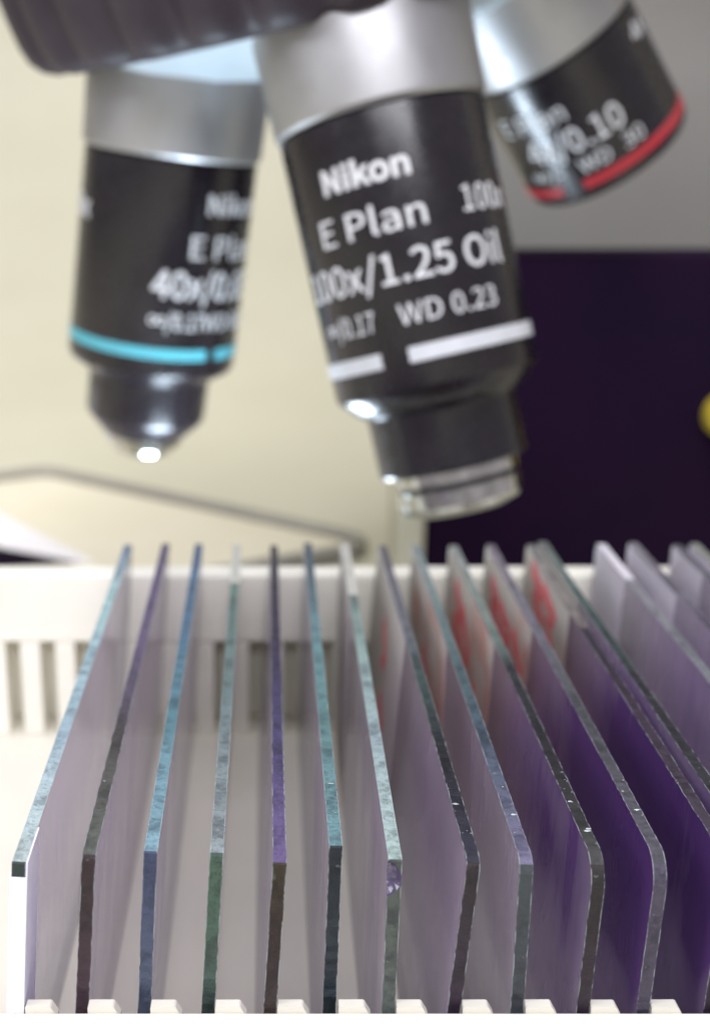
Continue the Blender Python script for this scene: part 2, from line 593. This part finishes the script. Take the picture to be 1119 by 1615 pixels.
#       stain, haze, corner, frosted length, frost alpha
FX = [
    (0.04, 0.31, 'sharp', 0, 0),
    (0.08, 0.31, 'rough', 0, 0),
    (0.04, 0.31, 'sharp', 0, 0),
    (0.04, 0.31, 'rough', 17, .50),
    (0.04, 0.31, 'sharp', 0, 0),
    (0.04, 0.33, 'sharp', 0, 0),
    (0.05, 0.35, 'bitten', 22, .55),
    (0.06, 0.28, 'rough', 33, .55),
    (0.10, 0.30, 'chamfer', 35, .60),
    (1.3, 0.17, 'round', 34, .75),
    (1.9, 0.10, 'round', 30, .75),
    (1.5, 0.14, 'round', 25, .80),
    (0.75, 0.16, 'round', 22, .60),
    (0.60, 0.22, 'round', 14, .97),
    (0.50, 0.20, 'round', 20, .80),
    (0.45, 0.20, 'round', 12, .70),
    (0.40, 0.20, 'round', 12, .70),
]
LB = [
    'glass slide with pale blue edge and white tape round its near end',
    'glass slide with dark maroon near edge and violet top edge, beside the taped slide',
    'glass slide with bright blue top edge and streaked slate blue near edge',
    'glass slide with mottled green near edge, grey green top edge and pale far tip',
    'glass slide with purple top edge and olive brown near edge, seen almost edge on',
    'glass slide with teal top edge and blackish teal near edge, left of the chipped slide',
    'glass slide with pale aqua edge and a shell shaped chip out of its near corner',
    'glass slide with near black top edge, just right of the chipped pale aqua slide',
    'glass slide with lavender blue rubbed corner, just left of the deepest purple gap',
    'purple stained slide with black nicked edge and long frosted end marked in red',
    'deep purple stained slide with dull lavender grey rounded edge and red writing',
    'purple stained slide with dark thin edge and frosted end, left of a closely paired slide',
    'slide with dark green edge pressed close against the right of a purple stained one',
    'slide with bright white painted far tip against the dark box',
    'lilac slide with violet edge, just right of the white tipped slide',
    'slide with grey violet edge and pale far end near the right border',
    'slide with pale green grey edge, rightmost of the row',
]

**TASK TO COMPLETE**
Leave out the pictures and transcribe everything else exactly.

**SOLUTION**
Continue the Blender Python script for this scene: part 2, from line 593. This part finishes the script. Take the picture to be 1119 by 1615 pixels.
#       stain, haze, corner, frosted length, frost alpha
FX = [
    (0.04, 0.31, 'sharp', 0, 0),
    (0.08, 0.31, 'rough', 0, 0),
    (0.04, 0.31, 'sharp', 0, 0),
    (0.04, 0.31, 'rough', 17, .50),
    (0.04, 0.31, 'sharp', 0, 0),
    (0.04, 0.33, 'sharp', 0, 0),
    (0.05, 0.35, 'bitten', 22, .55),
    (0.06, 0.28, 'rough', 33, .55),
    (0.10, 0.30, 'chamfer', 35, .60),
    (1.3, 0.17, 'round', 34, .75),
    (1.9, 0.10, 'round', 30, .75),
    (1.5, 0.14, 'round', 25, .80),
    (0.75, 0.16, 'round', 22, .60),
    (0.60, 0.22, 'round', 14, .97),
    (0.50, 0.20, 'round', 20, .80),
    (0.45, 0.20, 'round', 12, .70),
    (0.40, 0.20, 'round', 12, .70),
]
LB = [
    'glass slide with pale blue edge and white tape round its near end',
    'glass slide with dark maroon near edge and violet top edge, beside the taped slide',
    'glass slide with bright blue top edge and streaked slate blue near edge',
    'glass slide with mottled green near edge, grey green top edge and pale far tip',
    'glass slide with purple top edge and olive brown near edge, seen almost edge on',
    'glass slide with teal top edge and blackish teal near edge, left of the chipped slide',
    'glass slide with pale aqua edge and a shell shaped chip out of its near corner',
    'glass slide with near black top edge, just right of the chipped pale aqua slide',
    'glass slide with lavender blue rubbed corner, just left of the deepest purple gap',
    'purple stained slide with black nicked edge and long frosted end marked in red',
    'deep purple stained slide with dull lavender grey rounded edge and red writing',
    'purple stained slide with dark thin edge and frosted end, left of a closely paired slide',
    'slide with dark green edge pressed close against the right of a purple stained one',
    'slide with bright white painted far tip against the dark box',
    'lilac slide with violet edge, just right of the white tipped slide',
    'slide with grey violet edge and pale far end near the right border',
    'slide with pale green grey edge, rightmost of the row',
]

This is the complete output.